God speaks to Jeremiah’s sensitivity and insecurity (1: 17-19) by revealing that all the opposition and persecution he will face will only reveal that his adversaries are actually more afraid of him than he is of them. Let’s remember that whenever we too face opposition or even persecution for our faith.

The opening chapters also introduce us to themes and symbols used repeatedly by Jeremiah and other prophets: idolatry and injustice are likened to adultery and prostitution; the nation’s leaders are thieves and murderers who came to power, and who keep it, by such means; true circumcision is an inward one, of the heart; false prophets serve not God but this corrupt leadership by prophesying only good, presuming upon the protecting hand of God (especially Chapter 7, “The Temple of God! The Temple of God!”); the judgment of God is coming in the form of a merciless adversary who will destroy and dispossess them, unless they repent and mend their way. The divine logic is: “As you abandoned me in order to serve in your own country foreign gods, thus shall you serve foreign gods in a foreign land (5:19).”

Jeremiah 8:13 is the basis of Jesus’ parable in action, of cursing the fig tree (Mt. 21:9) on Mt. Zion. It demonstrated the fruitless condition of Israel, and that another time of decision and judgment had come.

Jeremiah’s laments and warnings tell us that for the people of God, there can be no disconnect between “foreign policy” and “domestic policy,” as there was when Israel played conventional power politics in the Levant while being the people of YHWH God. Soon her domestic policy began to look like her foreign policy: ruthless, wily, exploitive and idolatrous. The prophets, by contrast, pleaded for a “social policy,” that would also be her “foreign policy:” Israel’s perpetual internal reform, ever cultivating a just relationship with God, with the poor, the widow, the orphan and the stranger. Not only then would she be a moral and spiritual light to the nations, such covenant justice and faithfulness would be her security.

This yet holds true for the church, even though we are not a nation-state in the sense that Israel and Judah were. Our witness to the world is not separate from our attention to a just relationship with God and each other; the latter is also the former.

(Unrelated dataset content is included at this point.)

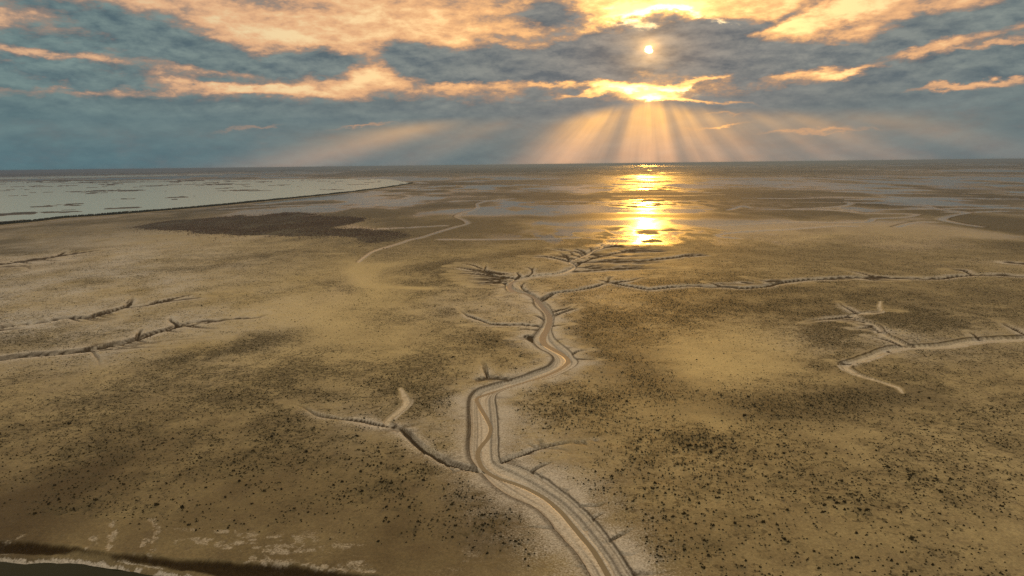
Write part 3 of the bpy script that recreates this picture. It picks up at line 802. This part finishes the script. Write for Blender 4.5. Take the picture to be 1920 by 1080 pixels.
flatwet = np.maximum(flatwet, fz * smooth(.52, .42, band) * .95 * (1 - .9 * ell(250, 445, 360, 40)) * (1 - .6 * ell(1650, 440, 330, 26)))
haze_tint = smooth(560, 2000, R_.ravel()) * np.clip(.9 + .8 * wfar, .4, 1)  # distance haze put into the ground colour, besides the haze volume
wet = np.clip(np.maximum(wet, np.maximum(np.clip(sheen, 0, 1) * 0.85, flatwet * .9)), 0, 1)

PYs = PXy; PXy = PXy + 14 * (b3 - .5) * smooth(310, 420, PXy) + 22 * (fbm(X, Y * .3, 240, 3, 91) - .5) * smooth(305, 380, PXy)
matte = (ell(1215, 322, 420, 11, 0, 3) * smooth(.30, .55, b2 * .5 + b3 * .5 + .12) + .85 * ell(1215, 366, 420, 6, 0, 2) + .8 * ell(1215, 404, 420, 7, 0, 2)) 
darkland = np.maximum(darkland, np.clip(matte, 0, 1) * .9 * (1 - .5 * smooth(.45, .6, b1)))
wet = wet * (1 - .8 * np.clip(matte, 0, 1))
PXy = PYs
mat = np.clip(1.6 * va + .8 * ell(505, 632, 75, 14, -8) + .6 * ell(390, 668, 120, 9, -9) + .7 * ell(828, 500, 48, 14) + .5 * ell(1000, 471, 190, 9, -6) + .6 * ell(570, 722, 60, 22) + .5 * ell(1290, 560, 260, 40) + .55 * ell(1150, 620, 80, 55, 25) + .7 * ell(1750, 560, 330, 45) + .5 * ell(1180, 800, 60, 22) + .5 * ell(850, 585, 36, 14) + .5 * ell(900, 640, 130, 12, 6) + .4 * ell(1600, 480, 420, 26), 0, 1) * (1 - np.clip(noveg, 0, 1)) * np.clip(.8 + .8 * wmid, 0, 1)
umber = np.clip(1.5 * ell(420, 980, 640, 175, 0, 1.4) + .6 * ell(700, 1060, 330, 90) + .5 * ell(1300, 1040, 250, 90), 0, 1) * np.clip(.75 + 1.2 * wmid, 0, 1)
# ponds behind the embankment
POND = [(-500, 470), (-250, 445), (-60, 426), (0, 420), (60, 414.5), (120, 407.5), (180, 403.5), (240, 399), (300, 394), (360, 389), (420, 383.5), (480, 377.5), (540, 371.5), (600, 365.5), (660, 359), (720, 351.5), (750, 347), (770, 343.5), (758, 340.5), (730, 336),
        (690, 335), (600, 335.3), (480, 337), (330, 337.5), (160, 339), (0, 340.5), (-250, 343), (-500, 346)]
POND2 = [(-400, 336), (-100, 334), (60, 331.5), (240, 327.5), (380, 324.2), (440, 322.6), (492, 323.6), (440, 326), (380, 328), (240, 331.5), (60, 335.5), (-100, 338), (-400, 341)]


def inside(poly, wx=0.0, wy=0.0):
    P = np.asarray(poly, float); c_ = np.zeros(len(PXx), bool)
    lo, hi = P.min(0), P.max(0)
    k = np.nonzero((PXx > lo[0]) & (PXx < hi[0]) & (PXy > lo[1]) & (PXy < hi[1]))[0]
    x = (PXx + wx)[k]; y = (PXy + wy)[k]; r_ = np.zeros(len(k), bool)
    for a in range(len(P)):
        x1, y1 = P[a]; x2, y2 = P[a - 1]
        if y1 == y2:
            continue
        r_ ^= ((y1 > y) != (y2 > y)) & (x < (x2 - x1) * (y - y1) / (y2 - y1) + x1)
    c_[k] = r_
    return c_


pin = inside(POND); pin2 = inside(POND2)
isl = fbm(X, Y * .8, 110, 4, 61, 0.6) * .6 + fbm(X * .5, Y * .5, 110, 4, 63, 0.6) * .4
farness = smooth(362, 338, PXy) * smooth(620, 380, PXx)
isl_m = smooth(0.625 - 0.085 * farness, 0.65 - 0.085 * farness, isl)
Z = np.where(pin, -1.0 + 1.35 * isl_m, Z); Z = np.where(pin2, -1.0 + 1.2 * smooth(.60, .64, isl), Z)
pm = pin | pin2
darkland = np.where(pm, 0.9 * np.where(pin, isl_m, 0), darkland)
veg = np.where(pm, 0, veg); crust = np.where(pm, 0, crust); wet = np.where(pm, 0.4, wet)
REED = [(248, 425.5), (300, 418), (340, 413), (400, 407.5), (470, 402), (540, 399), (575, 398.5), (600, 401), (590, 404), (562, 407), (600, 405.6), (660, 405.5), (676, 408), (668, 413), (640, 419), (620, 424), (640, 428), (690, 430), (730, 434), (780, 438),
        (772, 443), (735, 452), (700, 456.5), (680, 454), (660, 445), (640, 442), (600, 440), (540, 442.5), (480, 441), (440, 440.5), (400, 437), (350, 433.5), (300, 432), (270, 430)]
reed_m = inside(REED, 46 * (fbm(X, Y * .5, 70, 4, 95) - .5), 11 * (fbm(X, Y * .5, 60, 4, 97) - .5))
darkland = np.where(reed_m, 0.75, darkland); veg = np.where(reed_m, 0, veg); wet = np.where(reed_m, 0.0, wet); pale = np.where(reed_m, 0, pale)
SEA = [(1178, 304.3), (1262, 303.4), (1275, 302.2), (1180, 302.6)]

Z[R_.ravel() > 12000] *= 0.3
co = np.stack([X, Y, Z], 1).astype(np.float32)
i0 = np.arange(NR - 1)[:, None] * NA + np.arange(NA)[None, :]
i1 = np.arange(NR - 1)[:, None] * NA + (np.arange(NA)[None, :] + 1) % NA
quads = np.stack([i0, i0 + NA, i1 + NA, i1], -1).reshape(-1, 4)
centre = len(co)
co = np.vstack([co, [[0, 0, 0]]]).astype(np.float32)
tri = np.stack([np.full(NA, centre), np.arange(NA), (np.arange(NA) + 1) % NA], -1)


def mesh_from(name, co, polys, material=None, smooth_=True):
    """polys: list of int arrays (n,k)"""
    me = bpy.data.meshes.new(name)
    me.vertices.add(len(co)); me.vertices.foreach_set('co', np.asarray(co, np.float32).ravel())
    loops = np.concatenate([p.ravel() for p in polys]).astype(np.int32)
    tot = np.concatenate([np.full(len(p), p.shape[1]) for p in polys]).astype(np.int32)
    st = np.concatenate([[0], np.cumsum(tot)[:-1]]).astype(np.int32)
    me.loops.add(len(loops)); me.loops.foreach_set('vertex_index', loops)
    me.polygons.add(len(tot)); me.polygons.foreach_set('loop_start', st); me.polygons.foreach_set('loop_total', tot)
    me.polygons.foreach_set('use_smooth', np.full(len(tot), smooth_, bool))
    me.update(calc_edges=True)
    if material:
        me.materials.append(material)
    return me


def link(name, me, parent=None, **props):
    o = bpy.data.objects.new(name, me); S.collection.objects.link(o)
    if parent:
        o.parent = parent
    for k, v in props.items():
        o[k] = v
    return o


def attr(me, name, cols):
    a = me.attributes.new(name, 'FLOAT_COLOR', 'POINT')
    n = len(me.vertices)
    buf = np.zeros((n, 4), np.float32)
    for k, c_ in enumerate(cols):
        buf[:len(c_), k] = c_
    a.data.foreach_set('color', buf.ravel())


# ------------------------------------------------------------------ materials
def new_mat(name):
    mt = bpy.data.materials.new(name); mt.use_nodes = True
    nt = mt.node_tree; b = nt.nodes['Principled BSDF']
    return mt, G(nt), b, nt


mud, g, b, nt = new_mat('mud')
a1 = nt.nodes.new('ShaderNodeAttribute'); a1.attribute_name = 'cover'
a2 = nt.nodes.new('ShaderNodeAttribute'); a2.attribute_name = 'tone'
sepc = nt.nodes.new('ShaderNodeSeparateColor'); nt.links.new(a1.outputs['Color'], sepc.inputs[0])
sept = nt.nodes.new('ShaderNodeSeparateColor'); nt.links.new(a2.outputs['Color'], sept.inputs[0])
a3 = nt.nodes.new('ShaderNodeAttribute'); a3.attribute_name = 'soil_haze'
sepu = nt.nodes.new('ShaderNodeSeparateColor'); nt.links.new(a3.outputs['Color'], sepu.inputs[0]); um = sepu.outputs[0]; sa_ = sepu.outputs[1]; ff = sepu.outputs[2]
vg, cr, wt, bk = sepc.outputs[0], sepc.outputs[1], sepc.outputs[2], a1.outputs['Alpha']
pl, dk, bd, fr = sept.outputs[0], sept.outputs[1], sept.outputs[2], a2.outputs['Alpha']
geo = nt.nodes.new('ShaderNodeNewGeometry'); P = geo.outputs['Position']
n_big = g.noise(g.vmul(P, (1, .6, 1)), 0.012, 5, 0.6)
n_mid = g.noise(P, 0.11, 5, 0.6)
n_fine = g.noise(P, 0.9, 4, 0.65)
n_pud = g.noise(g.vmul(P, (1, .8, 1)), 0.17, 7, 0.66)
n_mot = g.noise(g.vadd(P, (15., 3., 0.)), 0.06, 8, 0.68)
pud = g.mul(g.ss(n_pud, 0.57, 0.62), g.lr(ff, 0, .6, 1, 0))
n_sp = g.noise(g.vadd(P, (31., 7., 0.)), 0.42, 3, 0.7)
n_spf = g.noise(g.vadd(P, (3., 77., 0.)), 0.13, 4, 0.7)
base = g.mix(g.ss(n_big, 0.35, 0.65), (0.33, 0.275, 0.15, 1), (0.42, 0.355, 0.205, 1))
base = g.mix(g.mul(g.ss(n_mid, 0.35, 0.7), 0.5), base, (0.235, 0.19, 0.105, 1))
base = g.mix(g.mul(g.ss(n_mot, .42, .60), .45), base, (0.17, 0.135, 0.078, 1))
base = g.mix(g.mul(pud, .35), base, (0.17, 0.14, 0.09, 1))
base = g.mix(g.mul(pl, 0.75), base, (0.55, 0.455, 0.235, 1))
base = g.mix(g.mul(a3.outputs['Alpha'], .8), base, (0.125, 0.105, 0.062, 1))
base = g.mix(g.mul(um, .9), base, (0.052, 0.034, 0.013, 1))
n_salt = g.noise(g.vadd(P, (61., 17., 0.)), 0.5, 4, 0.7)
base = g.mix(g.mul(g.mul(sa_, .85), g.ss(g.mad(n_salt, .7, g.mul(n_mid, .3)), 0.34, .56)), base, (0.52, 0.52, 0.53, 1))
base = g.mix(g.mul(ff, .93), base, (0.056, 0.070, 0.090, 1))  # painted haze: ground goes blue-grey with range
base = g.mix(dk, base, (0.040, 0.046, 0.050, 1))
sp = g.mul(g.ss(g.mad(n_sp, 1.0, g.mul(vg, 0.17)), 0.60, 0.66), g.ss(vg, 0.03, 0.3))
spf = g.mul(g.ss(g.mad(n_spf, 1.0, g.mul(vg, 0.22)), 0.56, 0.68), g.ss(vg, 0.03, 0.3))
base = g.mix(g.mul(spf, 0.35), base, (0.075, 0.066, 0.03, 1))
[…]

This is what the LORD says: “Stand at the crossroads and look;
ask for the ancient paths,
ask where the good way is, and walk in it,
and you will find rest for your souls.”
(Jer. 6: 16)

 

PSALM 52….

…is a wisdom psalm that contrasts the state and the fate of the righteous and the wicked. The vision of righteousness combines trust in God with trustworthiness in all human relationships. Biblical wisdom contains an apocalyptic element in that it focuses not only on the here and now, but looks to the farther horizon that is God’s work of setting the world right, and adjusts today’s conduct accordingly.